【進む自動車のマルチマテリアル化】150キロ以上の超ハイテン鋼加工、「ホットスタンプ」視野に 100キロ鋼や高強度アルミ使用拡大

 大きな変化の波が近づいている自動車産業で、現地調達の本格化やマルチマテリアル化を含めた新しい流れが、少しずつ見え始めている。超ハイテン鋼は現在のところ「150キロ鋼までは通常の金属プレス加工で使用可能」と見るが、さらなる高張力鋼にはホットスタンプ材が有力視される。現在主力の50キロ以下の鋼板は今後年々減り、2040年には全体の1割程度になる予測もある。エンジンの研究開発体制を見直したり、海外生産に切り替える動きも活発化しそう。今後の動きを十分に見極める必要がある。
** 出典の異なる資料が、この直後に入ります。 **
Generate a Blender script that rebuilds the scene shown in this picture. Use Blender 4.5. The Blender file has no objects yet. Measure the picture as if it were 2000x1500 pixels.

 マルチマテリアル化については、すでにアルミや超ハイテン鋼の使用比率が拡大しているが、40~50キロ鋼板などの使用比率はいぜんとして全体の6割を占めている。

 調査会社のデータよれば、これが2020年には4割程度に減り、その分80キロ以上のハイテン鋼比率(ホットスタンプ材含む)が半数を占めることになりそう。30年には50キロ以下の鋼板の使用比率はさらに減り、2割程度となる予測。

 その分、100キロハイテン以上の高張力鋼の比率が増え、30年段階で約4割が超ハイテン鋼となりそう。今後10年程度で、自動車向けの素材は大きく変わるとともに、そこから発生する鉄スクラップの性質も大きく変わりそうだ。

 同時に増えると見込まれるのは、アルミ(高強度アルミ含む)。6000系などの使用は増え、30年には2割を占めると同機関では予測する。

 足元の議論では、コスト競争力に課題も残るため「当面は鉄の性能を使い尽くす」のが優先課題になっている模様だ。

 炭素繊維樹脂などの使用は、コスト面やリサイクル面に課題があるため、それほど普及しない見込み。全体の1割程度にとどまりそう。

 また、電動化に伴うガソリンエンジンの研究開発、生産体制についての議論も出ている。

 EVやFCVの比率が今後飛躍的に増えても、世界全体での主流はガソリン車になる見込み。しかし、日本や欧米などでは電動車比率が増えるため、自動車メーカー間での研究体制の協業、すみ分けを考えたり、生産、調達体制の見直しなども今後議論に上がってきそう。

 さらに、保護貿易の風潮が拡大し、生産の海外移転を再考する議論も活発化している。

 使用素材の変化や海外移転に伴って、地区鉄鋼業も各方面で対応を迫られることになる。今後の大きな変化を冷静に見極め、対応することが重要だろう。